Saturday, February 20, 2010

Fewer homeowners falling behind on mortgage payments -

We are likely seeing the beginning of the end of the unprecedented wave of mortgage delinquencies and foreclosures that started with the subprime defaults in early 2007 [and] continued with the meltdown of the California and Florida housing markets due to overbuilding and the weak loan underwriting that supported that overbuilding," Jay Brinkmann, the group's chief economist, said in a statement.

It's good news that signs of improvement are becoming visible. Consumer confidence should begin to rise and take hold as the mole hill of positive economic data becomes a small skill hill. There are still risks out there, but it appears that the worst is behind us.

Businesses are cautiously looking forward to the future. We should see the total number of people employed rise even as the unemployment rate increases.

Why would the unemployment rate increase if the economy is recovering?

The way unemployment is measured, people become so discouraged that they stop looking for work and are no longer counted as being part of the labor force. If one is not considered part of the labor force one cannot be officially unemployed.

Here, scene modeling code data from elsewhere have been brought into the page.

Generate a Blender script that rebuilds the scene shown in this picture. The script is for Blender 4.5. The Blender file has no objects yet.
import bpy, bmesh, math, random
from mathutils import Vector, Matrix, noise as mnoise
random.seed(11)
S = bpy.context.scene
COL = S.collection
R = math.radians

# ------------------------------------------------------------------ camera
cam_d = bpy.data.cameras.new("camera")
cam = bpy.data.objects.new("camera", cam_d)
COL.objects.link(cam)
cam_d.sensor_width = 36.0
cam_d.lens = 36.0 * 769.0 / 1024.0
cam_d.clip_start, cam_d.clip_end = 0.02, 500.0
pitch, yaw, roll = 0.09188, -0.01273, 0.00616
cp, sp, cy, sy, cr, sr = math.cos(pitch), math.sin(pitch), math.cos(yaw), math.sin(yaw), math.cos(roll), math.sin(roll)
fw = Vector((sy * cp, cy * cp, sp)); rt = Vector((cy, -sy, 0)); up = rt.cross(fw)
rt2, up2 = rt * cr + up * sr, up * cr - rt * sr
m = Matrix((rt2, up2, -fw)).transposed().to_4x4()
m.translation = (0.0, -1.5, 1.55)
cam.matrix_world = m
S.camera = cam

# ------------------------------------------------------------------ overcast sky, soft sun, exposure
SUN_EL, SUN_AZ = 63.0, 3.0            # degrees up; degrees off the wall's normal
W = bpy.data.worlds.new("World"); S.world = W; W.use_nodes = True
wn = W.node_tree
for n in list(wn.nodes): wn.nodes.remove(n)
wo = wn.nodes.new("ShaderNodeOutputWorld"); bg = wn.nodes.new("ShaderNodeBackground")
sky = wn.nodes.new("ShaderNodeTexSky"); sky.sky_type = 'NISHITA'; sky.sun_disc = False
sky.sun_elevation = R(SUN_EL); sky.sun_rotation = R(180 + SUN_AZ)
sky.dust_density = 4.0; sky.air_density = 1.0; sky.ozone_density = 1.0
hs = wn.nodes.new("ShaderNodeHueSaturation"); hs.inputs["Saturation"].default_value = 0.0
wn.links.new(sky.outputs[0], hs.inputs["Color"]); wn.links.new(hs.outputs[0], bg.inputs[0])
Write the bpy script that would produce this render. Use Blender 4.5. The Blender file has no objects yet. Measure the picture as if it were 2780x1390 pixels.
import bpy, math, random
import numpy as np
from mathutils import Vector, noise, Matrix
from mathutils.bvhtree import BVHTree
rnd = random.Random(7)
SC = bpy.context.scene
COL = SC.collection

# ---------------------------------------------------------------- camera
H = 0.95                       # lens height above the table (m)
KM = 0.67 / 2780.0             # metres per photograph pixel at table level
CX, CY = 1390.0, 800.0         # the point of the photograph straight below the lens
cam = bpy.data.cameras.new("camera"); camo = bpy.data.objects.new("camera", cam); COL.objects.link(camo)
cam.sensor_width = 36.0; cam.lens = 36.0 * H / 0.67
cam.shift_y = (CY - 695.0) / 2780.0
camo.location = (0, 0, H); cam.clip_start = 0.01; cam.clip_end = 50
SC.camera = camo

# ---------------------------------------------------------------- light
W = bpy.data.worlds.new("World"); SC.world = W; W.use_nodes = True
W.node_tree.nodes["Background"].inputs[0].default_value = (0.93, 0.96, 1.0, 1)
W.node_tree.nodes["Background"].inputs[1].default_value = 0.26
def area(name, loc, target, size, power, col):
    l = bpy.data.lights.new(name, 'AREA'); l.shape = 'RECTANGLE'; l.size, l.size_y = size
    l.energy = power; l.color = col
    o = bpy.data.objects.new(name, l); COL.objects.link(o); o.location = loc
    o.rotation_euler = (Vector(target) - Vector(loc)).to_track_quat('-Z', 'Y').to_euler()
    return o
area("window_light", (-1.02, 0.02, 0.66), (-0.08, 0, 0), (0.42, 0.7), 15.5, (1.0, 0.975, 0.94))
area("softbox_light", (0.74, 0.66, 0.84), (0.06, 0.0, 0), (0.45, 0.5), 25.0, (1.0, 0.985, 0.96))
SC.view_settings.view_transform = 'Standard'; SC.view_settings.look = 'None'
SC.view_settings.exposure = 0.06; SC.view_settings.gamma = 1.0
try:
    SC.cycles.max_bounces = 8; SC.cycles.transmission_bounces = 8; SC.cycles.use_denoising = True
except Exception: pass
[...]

As the economy appears to be entering a recovery stage people regain the optimism that there are job opportunities to be had. These formerly discouraged people will then be counted as unemployed because they are looking for a job again. It would not surprise me if the unemployment rate jumped a bit in the coming months. Government hiring for the 2010 census may reduce or prevent the anticipated jump in the unemployment rate.

Unemployment will remain at elevated levels for the short and intermediate term. There are opportunities out there. It is advisable for people to start getting their resume and network in order. As Harvey Mackay would say, dig your well before you're thirsty. Starting preparation today will bring job offers sooner when the right job opportunity arrives. Be ready for that opportunity when it's right in front of you.